The Mystery of the Octagon: Aachen Cathedral

Aachen is in Western Germany, near the border with the Netherlands and Belgium. Charles the Great, King of the Franks, began the construction of his palace chapel in the late 8th century. He commissioned the construction of Aachen Cathedral, which features an octagonal dome 32 meters high. His tomb is in the Cathedral altar. It is adorned with engravings of the King and Pope Leo the Third. Pope Leo crowned Charlemagne as the Imperator Romanorum, Emperor of the Romans, in the year 800.

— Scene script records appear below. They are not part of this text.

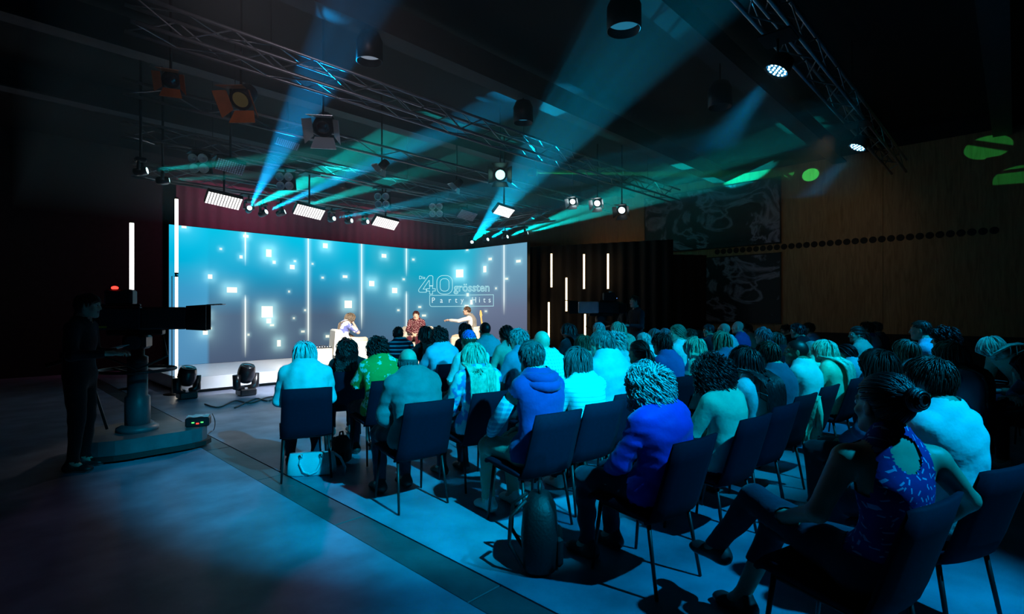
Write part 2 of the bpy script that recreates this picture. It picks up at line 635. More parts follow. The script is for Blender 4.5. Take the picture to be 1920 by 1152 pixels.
lw = thing('led_wall', 'wide curved LED video wall glowing cyan with drifting white squares and a party show title', 'video wall')
cols = [SA * i / 12 for i in range(13)] + [SA + SR * PI / 2 * i / 24 for i in range(1, 25)] + [SA + SR * PI / 2 + SB * i / 5 for i in range(1, 6)]
vs, fs, uv = [], [], []
for s in cols:
    (x, y), n = path(s)
    vs += [(x, y, ZB), (x, y, ZT)]
for i in range(len(cols) - 1):
    fs.append((2 * i, 2 * i + 2, 2 * i + 3, 2 * i + 1))
me = bpy.data.meshes.new('screen')
me.from_pydata(vs, [], fs)
ul = me.uv_layers.new(name='UVMap')
for lp in me.loops:
    vi = lp.vertex_index
    ul.data[lp.index].uv = (cols[vi // 2] / SLEN, float(vi % 2))
me.materials.append(M_SCREEN)
link('screen', me, lw)
hb = MB()
N = len(cols)
inn, out = [], []
for s in cols:
    (x, y), (nx, ny) = path(s)
    inn.append((x - nx * .004, y - ny * .004))
    out.append((x - nx * .12, y - ny * .12))
vv = [(*p, 0.0) for p in inn] + [(*p, ZT + .01) for p in inn] + [(*p, 0.0) for p in out] + [(*p, ZT + .01) for p in out]
ff = []
for i in range(N - 1):
    ff += [(i, i + 1, N + i + 1, N + i), (2 * N + i + 1, 2 * N + i, 3 * N + i, 3 * N + i + 1),
           (N + i, N + i + 1, 3 * N + i + 1, 3 * N + i)]
ff += [(0, N, 3 * N, 2 * N), (N - 1, 3 * N - 1, 4 * N - 1, 2 * N - 1)]
hb.add(vv, ff)
hb.build('screen_housing', M_BLACKP, lw)

# the title on the screen: drawn in the graphic's own plane, then laid on the wall
M_TEXT = emat('title_glow', (0.50, 0.95, 1.0), 0.95)
M_TEXTW = emat('title_white', (0.75, 0.97, 1.0), 0.95)


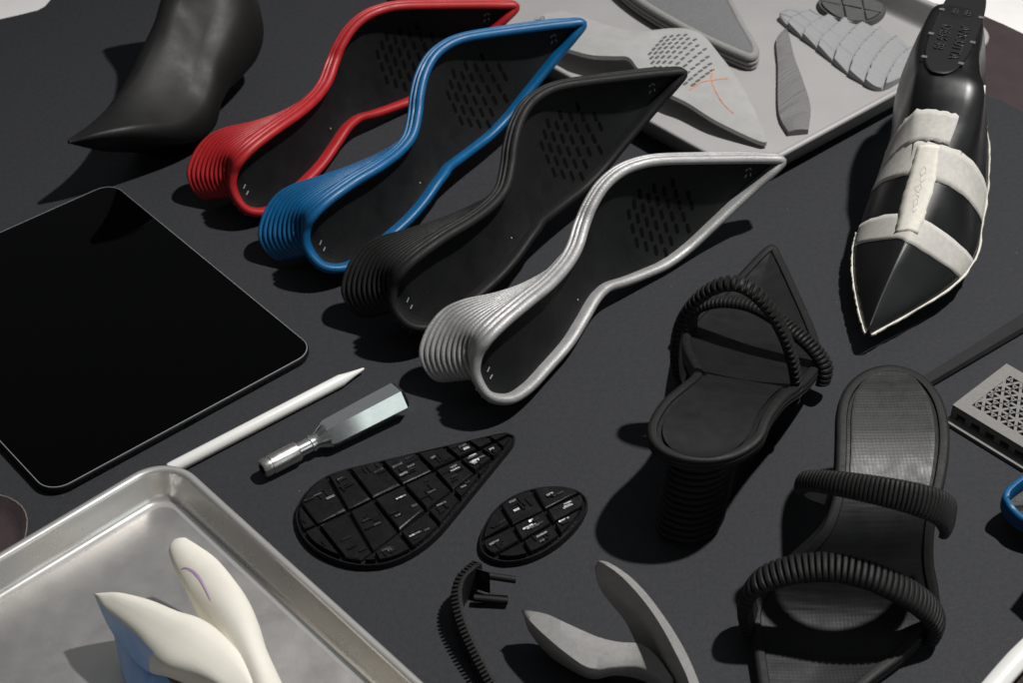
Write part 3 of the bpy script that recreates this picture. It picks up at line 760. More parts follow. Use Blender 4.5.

The great dome above the altar is octagonal because Charlemagne placed special significance on the number “eight”. The numeral appears frequently in the Holy Bible, it was charged with symbolism in the Christian world during medieval times. An octagon can be made by drawing two intersecting squares within a circle. The circle represents God’s eternity while the square represents the secular world. The four corners also represent the four directions to heaven and the four characteristics of man. Charlemagne saw the number eight as symbolising the power of the Franks and the Roman Empire, the ruler of both the secular and religious worlds.

The Franks were later to become known as the Holy Roman Empire. The Emperor’s throne built in the 10th century overlooks the altar. The two relics in his hands were symbols of his power as ruler of two worlds. Charlemagne is holding a sceptre symbolizing his rule of the secular world in his right hand, while in his left he holds an orb, the symbol of the religious world.